Collecting Clean and Quality Event Marketing Data

Written by PortMA

Collecting Clean and Quality Event Marketing Data

In my opinion, the only thing worse than no data is bad or “unclean” data. At PortMA, we take the integrity of our data very seriously. If you are unsure about what steps to take to ensure that your data is clean, look no further. I am here to help.

Below are the steps we take at PortMA to clean our data.

1. Preventing straight-lining or speeding

We monitor length of time to take an on-site, consumer-intercept survey.

All event marketing surveys are different. A five question survey won’t take as long as a ten question survey, so there isn’t a universal baseline. We take each survey on a case-by-case basis and determine the average amount of time it should take to administer it. At that point, we remove any responses that appear to be too short or too long.

2. Ensuring survey completeness

We require a minimum number of questions to be answered.

Having robust event marketing data is important, but including responses that only have one or two questions answered can artificially expand margins of error. There isn’t a minimum universal number here. We use a percentage – 40% to 50% of questions answered – as a rule.

3. Verifying survey responses make logical sense

We clean event marketing data after it has been collected. This does not mean that we tamper with the data or change responses to say what we want them to. We “correct” quirky responses.

For example, a consumer says they are having their first experience with a product at an event and then report they currently buy the product five times a month (this is hypothetical). That doesn’t make sense.

We could modify the first question to indicate the consumer is a current customer, or we could change the number of purchases per month to zero in an effort to make the responses copasetic.

I would like to add this is very serious business and not done on a whim.

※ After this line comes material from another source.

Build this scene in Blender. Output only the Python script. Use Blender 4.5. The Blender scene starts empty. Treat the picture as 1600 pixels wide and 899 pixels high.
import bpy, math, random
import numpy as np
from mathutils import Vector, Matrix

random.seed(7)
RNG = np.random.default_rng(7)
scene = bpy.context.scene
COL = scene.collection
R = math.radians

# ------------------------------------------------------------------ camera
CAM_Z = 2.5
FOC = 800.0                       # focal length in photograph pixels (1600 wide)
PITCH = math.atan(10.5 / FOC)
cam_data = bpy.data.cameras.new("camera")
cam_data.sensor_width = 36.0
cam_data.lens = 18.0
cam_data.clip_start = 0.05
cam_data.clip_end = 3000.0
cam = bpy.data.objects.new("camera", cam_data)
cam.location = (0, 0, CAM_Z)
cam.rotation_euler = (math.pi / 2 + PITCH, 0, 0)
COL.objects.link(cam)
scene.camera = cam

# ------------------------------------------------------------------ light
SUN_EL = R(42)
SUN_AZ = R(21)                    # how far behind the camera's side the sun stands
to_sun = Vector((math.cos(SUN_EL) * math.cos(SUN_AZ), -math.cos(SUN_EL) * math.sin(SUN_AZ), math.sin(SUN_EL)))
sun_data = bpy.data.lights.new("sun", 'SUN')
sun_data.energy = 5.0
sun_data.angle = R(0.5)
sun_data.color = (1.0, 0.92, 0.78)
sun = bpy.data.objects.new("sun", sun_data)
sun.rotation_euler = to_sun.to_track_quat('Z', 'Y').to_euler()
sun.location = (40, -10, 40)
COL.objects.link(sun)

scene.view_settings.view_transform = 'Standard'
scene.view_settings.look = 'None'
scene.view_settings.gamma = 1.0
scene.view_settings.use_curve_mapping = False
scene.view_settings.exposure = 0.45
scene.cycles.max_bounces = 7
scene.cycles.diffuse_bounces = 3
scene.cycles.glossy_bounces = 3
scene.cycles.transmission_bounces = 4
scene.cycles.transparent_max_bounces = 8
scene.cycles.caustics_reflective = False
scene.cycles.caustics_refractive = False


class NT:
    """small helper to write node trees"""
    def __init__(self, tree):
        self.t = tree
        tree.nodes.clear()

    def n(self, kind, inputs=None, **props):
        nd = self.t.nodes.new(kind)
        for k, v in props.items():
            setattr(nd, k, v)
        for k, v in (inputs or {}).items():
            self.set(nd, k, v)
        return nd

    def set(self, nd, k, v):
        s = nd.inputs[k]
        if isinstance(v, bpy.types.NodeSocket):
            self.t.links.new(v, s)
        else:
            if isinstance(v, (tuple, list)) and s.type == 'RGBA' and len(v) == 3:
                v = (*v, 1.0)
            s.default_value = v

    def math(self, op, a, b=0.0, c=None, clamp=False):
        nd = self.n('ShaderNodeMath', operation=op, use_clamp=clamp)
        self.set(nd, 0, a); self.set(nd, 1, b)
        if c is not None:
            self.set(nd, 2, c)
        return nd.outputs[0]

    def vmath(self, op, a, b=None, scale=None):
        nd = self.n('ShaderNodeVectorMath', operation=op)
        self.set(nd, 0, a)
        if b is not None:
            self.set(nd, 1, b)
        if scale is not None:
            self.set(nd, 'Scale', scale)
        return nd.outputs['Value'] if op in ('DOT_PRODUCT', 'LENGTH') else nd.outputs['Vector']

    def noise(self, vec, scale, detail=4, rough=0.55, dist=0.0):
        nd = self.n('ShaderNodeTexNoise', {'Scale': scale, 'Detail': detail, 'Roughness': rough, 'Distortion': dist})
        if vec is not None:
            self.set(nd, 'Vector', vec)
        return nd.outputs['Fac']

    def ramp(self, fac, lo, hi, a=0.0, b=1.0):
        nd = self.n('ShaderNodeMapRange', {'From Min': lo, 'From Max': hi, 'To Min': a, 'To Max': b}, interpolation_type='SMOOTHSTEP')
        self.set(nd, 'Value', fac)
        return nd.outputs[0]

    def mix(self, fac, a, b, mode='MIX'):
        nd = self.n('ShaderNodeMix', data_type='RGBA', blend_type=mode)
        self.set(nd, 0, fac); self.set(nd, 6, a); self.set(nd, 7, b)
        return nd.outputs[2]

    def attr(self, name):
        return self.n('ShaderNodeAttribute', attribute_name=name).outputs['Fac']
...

The client and senior management are involved in each decision of back-cleaning data.

4. Reviewing survey response logic

We require questions that “break” the consumer survey.

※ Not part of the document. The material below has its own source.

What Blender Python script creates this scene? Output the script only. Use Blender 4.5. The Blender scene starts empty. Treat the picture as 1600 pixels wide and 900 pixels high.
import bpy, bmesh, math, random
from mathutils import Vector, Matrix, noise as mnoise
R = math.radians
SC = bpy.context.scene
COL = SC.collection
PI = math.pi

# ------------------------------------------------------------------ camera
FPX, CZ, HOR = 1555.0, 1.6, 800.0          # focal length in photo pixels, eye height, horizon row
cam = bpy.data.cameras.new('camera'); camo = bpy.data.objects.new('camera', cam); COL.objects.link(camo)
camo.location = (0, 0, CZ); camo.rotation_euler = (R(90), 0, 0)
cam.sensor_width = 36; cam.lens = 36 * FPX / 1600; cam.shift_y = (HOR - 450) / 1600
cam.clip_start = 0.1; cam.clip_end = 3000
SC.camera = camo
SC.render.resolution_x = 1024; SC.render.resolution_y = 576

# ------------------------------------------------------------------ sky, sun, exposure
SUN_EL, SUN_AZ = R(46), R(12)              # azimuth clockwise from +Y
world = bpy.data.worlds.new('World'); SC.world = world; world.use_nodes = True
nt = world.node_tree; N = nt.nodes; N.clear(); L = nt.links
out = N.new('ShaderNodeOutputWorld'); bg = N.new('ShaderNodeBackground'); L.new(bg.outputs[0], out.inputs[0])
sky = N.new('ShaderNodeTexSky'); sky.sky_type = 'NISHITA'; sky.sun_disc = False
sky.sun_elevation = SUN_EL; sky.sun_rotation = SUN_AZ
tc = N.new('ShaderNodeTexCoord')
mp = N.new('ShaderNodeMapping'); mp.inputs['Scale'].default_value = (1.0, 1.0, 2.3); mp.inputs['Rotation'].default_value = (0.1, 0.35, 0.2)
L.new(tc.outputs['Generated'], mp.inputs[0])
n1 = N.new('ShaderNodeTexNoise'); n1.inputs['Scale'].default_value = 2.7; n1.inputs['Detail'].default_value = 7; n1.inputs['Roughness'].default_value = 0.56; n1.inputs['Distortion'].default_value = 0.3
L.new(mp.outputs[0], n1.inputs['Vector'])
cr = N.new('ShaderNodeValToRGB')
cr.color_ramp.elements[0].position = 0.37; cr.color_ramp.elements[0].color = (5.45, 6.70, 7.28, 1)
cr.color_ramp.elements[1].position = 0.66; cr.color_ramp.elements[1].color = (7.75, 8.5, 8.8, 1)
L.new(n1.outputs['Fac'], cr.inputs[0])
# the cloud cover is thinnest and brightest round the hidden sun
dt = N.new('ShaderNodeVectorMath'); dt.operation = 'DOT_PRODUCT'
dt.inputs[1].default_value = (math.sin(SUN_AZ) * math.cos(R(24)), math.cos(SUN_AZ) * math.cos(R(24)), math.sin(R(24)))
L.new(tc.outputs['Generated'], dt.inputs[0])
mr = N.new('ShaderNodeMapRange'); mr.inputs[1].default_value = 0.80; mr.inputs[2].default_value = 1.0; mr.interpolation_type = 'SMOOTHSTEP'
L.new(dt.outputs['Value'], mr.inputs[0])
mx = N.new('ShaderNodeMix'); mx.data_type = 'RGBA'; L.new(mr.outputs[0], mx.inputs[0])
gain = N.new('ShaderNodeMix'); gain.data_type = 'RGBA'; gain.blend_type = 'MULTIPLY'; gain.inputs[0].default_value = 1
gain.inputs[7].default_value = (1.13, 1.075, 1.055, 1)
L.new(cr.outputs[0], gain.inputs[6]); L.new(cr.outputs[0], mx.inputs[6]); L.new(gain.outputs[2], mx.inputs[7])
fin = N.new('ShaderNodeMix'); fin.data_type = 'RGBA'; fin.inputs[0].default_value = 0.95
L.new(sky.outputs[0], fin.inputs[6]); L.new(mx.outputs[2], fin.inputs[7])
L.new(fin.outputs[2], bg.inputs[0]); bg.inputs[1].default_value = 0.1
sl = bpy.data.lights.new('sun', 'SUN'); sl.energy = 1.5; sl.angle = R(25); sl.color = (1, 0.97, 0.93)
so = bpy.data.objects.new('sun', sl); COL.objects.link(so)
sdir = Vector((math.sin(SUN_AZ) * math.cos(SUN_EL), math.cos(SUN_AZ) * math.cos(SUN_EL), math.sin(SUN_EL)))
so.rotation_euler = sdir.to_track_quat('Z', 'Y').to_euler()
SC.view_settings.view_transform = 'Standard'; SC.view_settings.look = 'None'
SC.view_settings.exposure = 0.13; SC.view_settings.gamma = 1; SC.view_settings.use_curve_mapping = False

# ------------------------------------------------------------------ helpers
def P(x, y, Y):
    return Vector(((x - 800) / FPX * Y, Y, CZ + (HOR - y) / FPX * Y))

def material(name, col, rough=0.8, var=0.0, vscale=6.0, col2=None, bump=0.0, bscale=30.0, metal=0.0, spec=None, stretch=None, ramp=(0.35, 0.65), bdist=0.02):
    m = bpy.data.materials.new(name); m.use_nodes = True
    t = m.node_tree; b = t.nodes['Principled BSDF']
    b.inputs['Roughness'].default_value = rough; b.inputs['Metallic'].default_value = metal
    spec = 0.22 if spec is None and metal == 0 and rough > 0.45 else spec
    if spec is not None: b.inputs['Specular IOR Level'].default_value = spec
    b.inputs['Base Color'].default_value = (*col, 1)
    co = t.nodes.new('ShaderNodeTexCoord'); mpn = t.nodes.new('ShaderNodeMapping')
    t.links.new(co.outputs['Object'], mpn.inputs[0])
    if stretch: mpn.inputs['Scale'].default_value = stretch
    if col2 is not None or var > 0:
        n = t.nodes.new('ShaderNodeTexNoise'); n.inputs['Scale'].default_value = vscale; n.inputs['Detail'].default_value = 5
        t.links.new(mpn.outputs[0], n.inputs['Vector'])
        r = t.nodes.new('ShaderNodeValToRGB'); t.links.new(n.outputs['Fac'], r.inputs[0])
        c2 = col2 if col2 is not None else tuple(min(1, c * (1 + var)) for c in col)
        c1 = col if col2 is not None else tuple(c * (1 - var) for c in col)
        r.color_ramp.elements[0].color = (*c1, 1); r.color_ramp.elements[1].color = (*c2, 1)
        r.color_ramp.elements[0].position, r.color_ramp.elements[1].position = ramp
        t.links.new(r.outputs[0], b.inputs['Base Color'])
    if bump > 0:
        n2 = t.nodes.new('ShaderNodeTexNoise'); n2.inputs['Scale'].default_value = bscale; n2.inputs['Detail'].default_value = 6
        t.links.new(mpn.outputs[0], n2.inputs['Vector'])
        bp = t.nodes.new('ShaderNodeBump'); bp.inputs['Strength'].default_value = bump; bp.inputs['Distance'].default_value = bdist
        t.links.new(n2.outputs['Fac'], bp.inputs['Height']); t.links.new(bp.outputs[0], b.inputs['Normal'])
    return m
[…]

Sometimes we use logic to direct people on different paths in a survey, based on their response to an earlier question. If the qualifying question isn’t answered, the survey will be broken, because the survey will not know how to redirect the respondent.

You need to be very careful with questions you require to be answered. Do it only with questions when absolutely necessary. You don’t want to make taking a survey hard on the consumer.

Ensuring the integrity of our event marketing data is one of the most important things we do at PortMA. By following the steps above, we ensure it has nothing but the highest standards.